Inzwischen sind viele Punks aus Amarillo weggezogen oder haben die Szene verlassen, das Haus an der 8th Street ist unbewohnt und Punkkonzerte sind nur noch schwach besucht - die Szene hat mit dem Verlust ihres Motors im wahrsten Sinne den Geist aufgegeben. Dennoch haben Freunde und Verwandte sich nicht entmutigen lassen und haben das Brian Deneke Memorial Committee ins Leben gerufen. Der Fall, das Urteil, die Person Brian - all das soll nicht vergessen werden und im Nachrichtendschungel untergehen. Auf den Webseiten des Committees kann man sich eine Menge Nachrichtenmaterial zum Thema runterladen, dazu Banner für die eigenen Webseiten, Flyer und Poster. Diese sollen für groesstmögliche Verbreitung der Geschichte sorgen. Mailorder können die Flyer den Bestellungen beilegen, Fanzines diese abdrucken, und wer sich darüberhinaus noch solidarisieren will, kann sich auch T-Shirts bestellen, die schon Freunde und Bekannte im Gerichtssaal trugen. Ihre Ziele formulieren sie wie folgt: [Die Ziele sind] Toleranz, Dialog und Respekt für verschiedene Lebensstile und Perspektiven in dieser Gemeinschaft zu fördern; zu sehen, dass durch das Rechtssystem auch Recht gesprochen wird; Gewalt und Vergeltungstaten entgegenzuwirken; die Opfer dieses Verbrechens zu unterstützen."
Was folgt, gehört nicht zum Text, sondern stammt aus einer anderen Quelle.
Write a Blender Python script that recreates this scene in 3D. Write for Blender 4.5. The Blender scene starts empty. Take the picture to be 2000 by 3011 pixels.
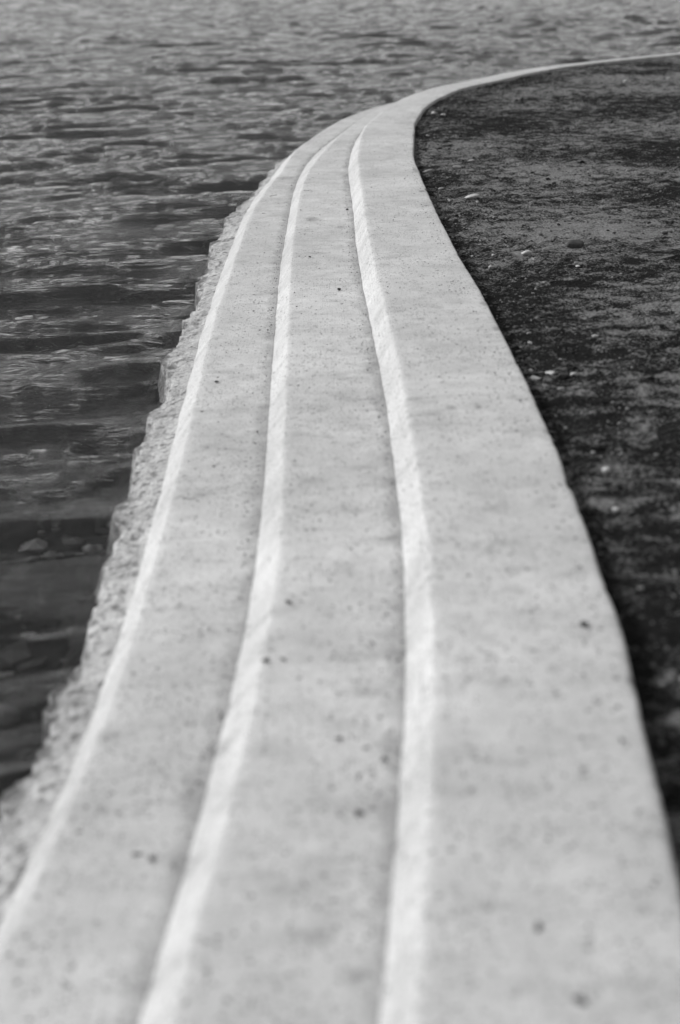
import bpy, math, random
import numpy as np
from mathutils import Matrix, Vector

# ------------------------------------------------------------------ camera, world, sun, exposure
sc = bpy.context.scene
sc.render.engine = 'CYCLES'
sc.cycles.use_denoising = True
sc.cycles.max_bounces = 8
sc.cycles.transmission_bounces = 5
sc.cycles.caustics_reflective = True
sc.view_settings.view_transform = 'Standard'
sc.view_settings.look = 'None'
sc.view_settings.gamma = 1
sc.view_settings.use_curve_mapping = False
sc.view_settings.exposure = EXPOSURE = 1.0

CAP_Z = 0.465                      # top of the sea wall above the water (z = 0)
cam_d = bpy.data.cameras.new('camera')
cam = bpy.data.objects.new('camera', cam_d)
sc.collection.objects.link(cam)
sc.camera = cam
cam_d.sensor_fit = 'VERTICAL'
cam_d.sensor_height = 36.0
cam_d.sensor_width = 24.0
cam_d.lens = 50.0
cam_d.clip_start = 0.05
cam_d.clip_end = 5000
cam_d.dof.use_dof = True
cam_d.dof.focus_distance = 8.2
cam_d.dof.aperture_fstop = 1.7
th, rl = math.radians(21.41), math.radians(-2)
R_ = Vector((1, 0, 0)); F_ = Vector((0, math.cos(th), -math.sin(th))); U_ = Vector((0, math.sin(th), math.cos(th)))
X_ = R_ * math.cos(rl) + U_ * math.sin(rl); Y_ = -R_ * math.sin(rl) + U_ * math.cos(rl)
m = Matrix((X_, Y_, -F_)).transposed().to_4x4()
m.translation = Vector((0, 0, 1.4657 + CAP_Z))
cam.matrix_world = m

SUN_EL, SUN_AZ = math.radians(36), math.radians(-78)      # azimuth from +Y, negative = over the water on the left
SKY_TOP, SKY_PTS, SKY_GAIN = .50, ((.07, .14), (.17, .42), (.28, .32), (.42, .12), (.75, .28)), 6.2
w = bpy.data.worlds.new('World'); sc.world = w; w.use_nodes = True
nt = w.node_tree; N = nt.nodes; L = nt.links
N.clear()
wo = N.new('ShaderNodeOutputWorld'); bg = N.new('ShaderNodeBackground')
sky = N.new('ShaderNodeTexSky'); sky.sky_type = 'NISHITA'; sky.sun_disc = False
sky.sun_elevation = SUN_EL; sky.sun_rotation = SUN_AZ
sky.air_density = 1.0; sky.dust_density = 1.5; sky.ozone_density = 1.0
bw = N.new('ShaderNodeRGBToBW')
L.new(sky.outputs[0], bw.inputs[0])
tc = N.new('ShaderNodeTexCoord'); mp = N.new('ShaderNodeMapping'); mp.inputs['Scale'].default_value = (1, 1, 3.2)
L.new(tc.outputs['Generated'], mp.inputs[0])
cn = N.new('ShaderNodeTexNoise'); cn.inputs['Scale'].default_value = 2.2; cn.inputs['Detail'].default_value = 5
L.new(mp.outputs[0], cn.inputs[0])
cr = N.new('ShaderNodeMapRange'); cr.inputs[1].default_value = .3; cr.inputs[2].default_value = .7
cr.inputs[3].default_value = .6; cr.inputs[4].default_value = 1.5
L.new(cn.outputs['Fac'], cr.inputs[0])
mu = N.new('ShaderNodeMath'); mu.operation = 'MULTIPLY'
L.new(bw.outputs[0], mu.inputs[0]); L.new(cr.outputs[0], mu.inputs[1])
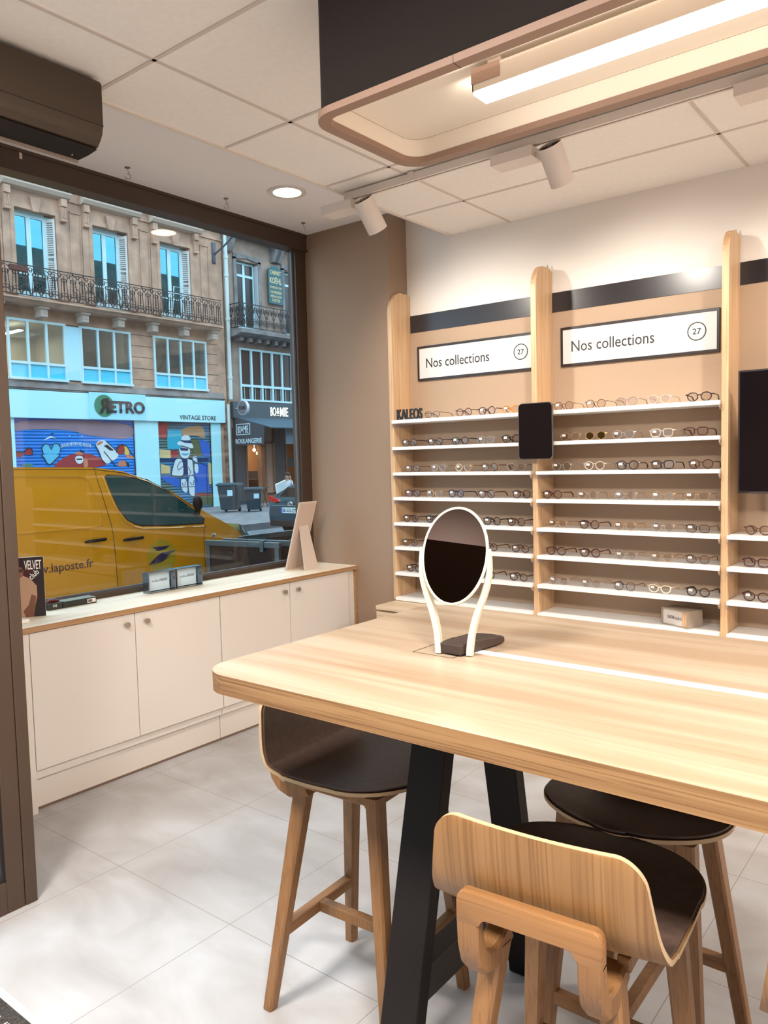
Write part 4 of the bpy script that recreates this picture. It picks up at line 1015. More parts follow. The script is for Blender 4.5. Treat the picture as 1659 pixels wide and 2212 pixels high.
mural('cap_yellow', [mp(*q) for q in ((1480, 370), (1530, 390), (1560, 450), (1560, 520), (1480, 515), (1495, 440))], mYEL, s1)
mural('cap_peak', [mp(*q) for q in ((1490, 520), (1570, 515), (1635, 560), (1610, 580), (1530, 570))], mORG, s1)
mural('small_cap', [mp(*q) for q in ((1370, 690), (1385, 620), (1430, 595), (1490, 600), (1520, 690))], mORG, s1)
mural('small_cap_dark', [mp(*q) for q in ((1490, 600), (1545, 640), (1555, 700), (1525, 700))], mBLK, s1)
mural('bow_left', [mp(*q) for q in ((0, 455), (90, 470), (105, 490), (60, 545), (0, 500))], mRED, s1)
mural('bow_right', [mp(*q) for q in ((105, 475), (175, 400), (215, 430), (215, 505), (110, 495))], mRED, s1)
mural('green_shoe', [mp(*q) for q in ((70, 640), (110, 615), (220, 615), (210, 665), (90, 665))], mGRN, s1)
mural('hanger', [mp(*q) for q in ((360, 300), (455, 240), (470, 240), (560, 300), (550, 285), (465, 262), (380, 300))], mWHT, s1)
mural('corset', [mp(*q) for q in ((335, 400), (380, 345), (430, 360), (458, 430), (490, 350), (545, 345), (585, 400), (570, 470), (520, 500), (420, 480), (350, 490))], mCYA, s1)
mural('panties', [mp(*q) for q in ((330, 500), (450, 480), (570, 505), (500, 560), (440, 635), (400, 625), (375, 550))], mCYA, s1)
b = B()
def stroke(*q): tube(b, [(FX-.028, *mp(*p)) for p in q], .016, n=4)
for q in (((470, 240), (465, 215), (485, 200), (495, 215)), ((335, 400), (380, 345), (430, 360), (458, 430), (490, 350), (545, 345), (585, 400), (570, 470)), ((335, 400), (350, 490)), ((330, 500), (400, 625), (440, 635), (570, 505)), ((1060, 370), (1150, 590), (1190, 640)), ((1220, 310), (1390, 480)), ((1180, 460), (1350, 690)), ((1365, 480), (1370, 410), (1440, 355), (1530, 390), (1560, 450), (1640, 560)), ((845, 430), (850, 460), (900, 470)), ((0, 455), (90, 470), (175, 400), (215, 430), (215, 505))): stroke(*q)
A('black_outlines', b, mBLK, s1)
b = B()
for i in range(24):
    x = 590+i*17.5; zt = 352-30*math.sin(PI*i/23); k = (i*7) % 5
    tube(b, [(FX-.028, *mp(x+k, zt+k*2)), (FX-.028, *mp(x-4+k, zt+34)), (FX-.028, *mp(x+3-k, zt+58-k*3))], .011, n=4)
for (x, dx) in ((710, -12), (790, 0), (870, 14)): tube(b, [(FX-.028, *mp(x, 250)), (FX-.028, *mp(x+dx, 232))], .013, n=4)
A('white_graffiti', b, mWHT, s1)
def mq(x, z): return (17.46+(x-55)/1310*2.42, 3.13-(z-80)/2000*3.2)     # on the second shutter (zoomed crop coordinates)
mTUR = mat('mural_turquoise', (.02, .38, .55), .6); mTAN = mat('mural_tan', (.42, .24, .12), .6); mOLI = mat('mural_olive', (.10, .12, .05), .6); mCRM = mat('mural_cream', (.62, .50, .24), .6); mNAV = mat('mural_navy', (.01, .03, .12), .6)
for nm, q, m in (('red_ground', ((60, 90), (300, 90), (290, 440), (80, 440)), mRED), ('turquoise_shirt', ((280, 250), (640, 250), (620, 690), (280, 690)), mTUR), ('tan_top', ((640, 200), (1200, 100), (1270, 480), (980, 360), (650, 380)), mTAN),
                 ('olive_coat', ((860, 470), (1070, 470), (1130, 860), (920, 860)), mOLI), ('blue_shirt', ((1060, 470), (1200, 480), (1350, 560), (1350, 890), (1180, 890)), mBLU), ('cream_gloves', ((90, 700), (350, 720), (350, 900), (90, 890)), mCRM), ('red_strip', ((350, 730), (520, 730), (560, 880), (350, 900)), mRED),
                 ('dark_rail', ((90, 930), (1310, 930), (1310, 1000), (90, 980)), mNAV), ('blue_clothes', ((930, 1050), (1290, 1050), (1300, 1740), (920, 1740)), mBLU), ('blue_heap', ((110, 1290), (560, 1380), (560, 1600), (400, 1560), (110, 1400)), mBLU),
                 ('cream_right', ((1290, 1030), (1370, 1050), (1360, 1560), (1290, 1560)), mCRM), ('olive_ground', ((1000, 1820), (1390, 1820), (1390, 2080), (1100, 2060)), mOLI), ('cream_left', ((100, 1030), (330, 1100), (320, 1260), (100, 1260)), mCRM), ('red_low', ((920, 1760), (1340, 1780), (1340, 1840), (930, 1830)), mRED)):
    mural(nm, [mq(*p) for p in q], m, s2)
for nm, q, m, l in (('hat_crown', ((610, 490), (640, 390), (740, 360), (840, 390), (870, 490)), mWHT, 1), ('hat_brim', ((500, 590), (560, 500), (860, 510), (940, 670), (850, 680), (700, 620)), mWHT, 1), ('hat_band', ((590, 500), (870, 500), (900, 560), (700, 545)), mNAV, 2),
                    ('figure_head', ((560, 640), (840, 680), (830, 820), (760, 920), (640, 920), (570, 800)), mWHT, 1), ('spectacle_marks', ((580, 660), (790, 680), (780, 740), (600, 730)), mNAV, 2), ('smile_mark', ((600, 800), (820, 800), (760, 850), (660, 850)), mTUR, 2),
                    ('jacket_left', ((450, 930), (620, 920), (650, 1100), (640, 1340), (340, 1310), (370, 1170)), mWHT, 1), ('jacket_right', ((760, 930), (880, 960), (900, 1300), (760, 1330)), mWHT, 1), ('raised_hand', ((890, 900), (940, 855), (1000, 870), (1030, 960), (1000, 1020), (900, 960)), mWHT, 1), ('raised_arm', ((930, 1040), (1030, 1060), (1030, 1240), (980, 1290), (930, 1230)), mWHT, 1),
                    ('trouser_left', ((570, 1400), (720, 1400), (740, 1740), (620, 1700), (570, 1570)), mWHT, 1), ('trouser_right', ((770, 1340), (910, 1340), (920, 1580), (905, 1850), (760, 1760)), mWHT, 1), ('shirt_front', ((640, 950), (760, 950), (760, 1330), (660, 1330)), mNAV, 1)):
    mural(nm, [mq(*p) for p in q], m, s2, l)
b = B()
for q in (((450, 930), (370, 1170), (340, 1310), (640, 1340)), ((640, 980), (560, 1000), (500, 1100), (520, 1190)), ((520, 1190), (640, 1100)), ((770, 1120), (830, 1240), (770, 1330)), ((560, 1400), (560, 1590), (720, 1590)), ((770, 1590), (915, 1590)), ((735, 1340), (740, 1780)), ((600, 1480), (620, 1550), (670, 1550), (680, 1450)), ((800, 1480), (840, 1550), (890, 1540), (900, 1440)), ((930, 880), (1000, 900), (1020, 980)), ((920, 1300), (990, 1480), (930, 1500)), ((1060, 1000), (1140, 1050), (1290, 1120)), ((1240, 1130), (1240, 2040))):
    tube(b, [(FX-.026, *mq(*p)) for p in q], .012, n=4)
A('black_outlines', b, mNAV, s2)
# drain pipe and brick pier between the houses
b = B(); box(b, FX-.02, FX+.10, 20.58, 20.83, -.12, 4.0); A('corner_pier', b, nz('worn_brick', (.16, .08, .055), (.32, .20, .14), 6, rough=.9))
b = B(); cyl(b, (FX+.16, 20.86, 4.1), (FX+.16, 20.86, 13.4), .075, n=12); cyl(b, (FX+.14, 20.72, 3.9), (FX+.14, 20.74, -.1), .06, n=10)
for z in (4.9, 7.2, 8.9, 9.6): cyl(b, (FX+.16, 20.86, z), (FX+.16, 20.86, z+.12), .092, n=12)
tag(link('drain_pipe', b, mat('pipe_white', (.55, .66, .66), .5), None, True), 'tall white drain pipe between the two buildings across the street', 'drain pipe')
# street lamp bracket
b = B(); box(b, FX, FX+.06, 20.30, 20.46, 9.35, 10.15, .01); tube(b, [(FX+.06, 20.4, 9.7), (FX+.5, 20.5, 9.95), (FX+.9, 20.6, 10.25), (FX+1.2, 20.65, 10.3)], .035, n=8)
sphere(b, (FX+1.45, 20.7, 10.16), .3, 14, 8, (1.1, .7, .28)); tag(link('street_lamp', b, mat('lamp_dark_steel', (.05, .07, .10), .4), None, True), 'dark bracket street lamp fixed beside the white drain pipe', 'street lamp')

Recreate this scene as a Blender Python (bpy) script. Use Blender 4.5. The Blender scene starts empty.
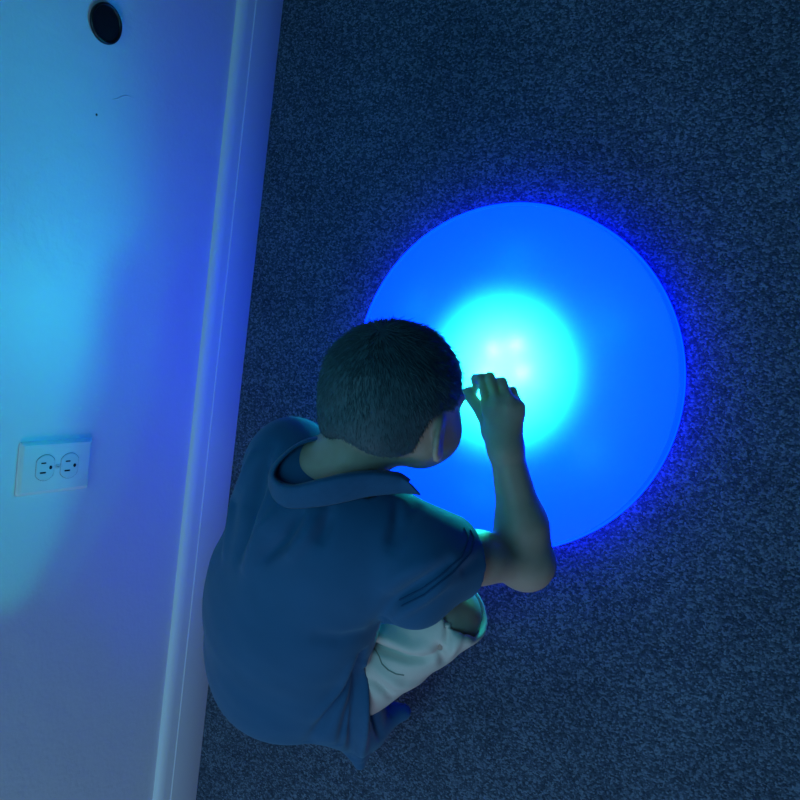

Im Juli findet in Amarillo ein Solidaritätskonzert statt, auf dem befreundete Bands auftreten. Zudem gibt es noch den Brian Deneke-Webring, dem sich andere Webseiten solidarisch anschliessen können. Ein Webring ist, wie der Name schon sagt, ein Verbund von Webseiten, die quasi in Reihe geschaltet sind. Die Teilnhemer von Webringen zeigen auf ihren Seiten den individuellen Banner, der die Möglichkeit bietet, zur nächsten Seite des Webrings zu springen oder eine Liste der zehn nächsten oder aller teilnehmden Seiten zu zeigen. Die Zahl der Teilnehmer nähert sich hier der 200er-Marke. Neben vielen Punkbands findet man hier auch Seiten von Freunden, die Brian Tribut zollen. Man sieht, wie hier die Möglichkeiten des Internets optimal genutzt werden: Man kann so auf eine Sache aufmerksam machen, eine Sache im Blickpunkt der Öffentlichkeit halten. So wie mit diesem Artikel.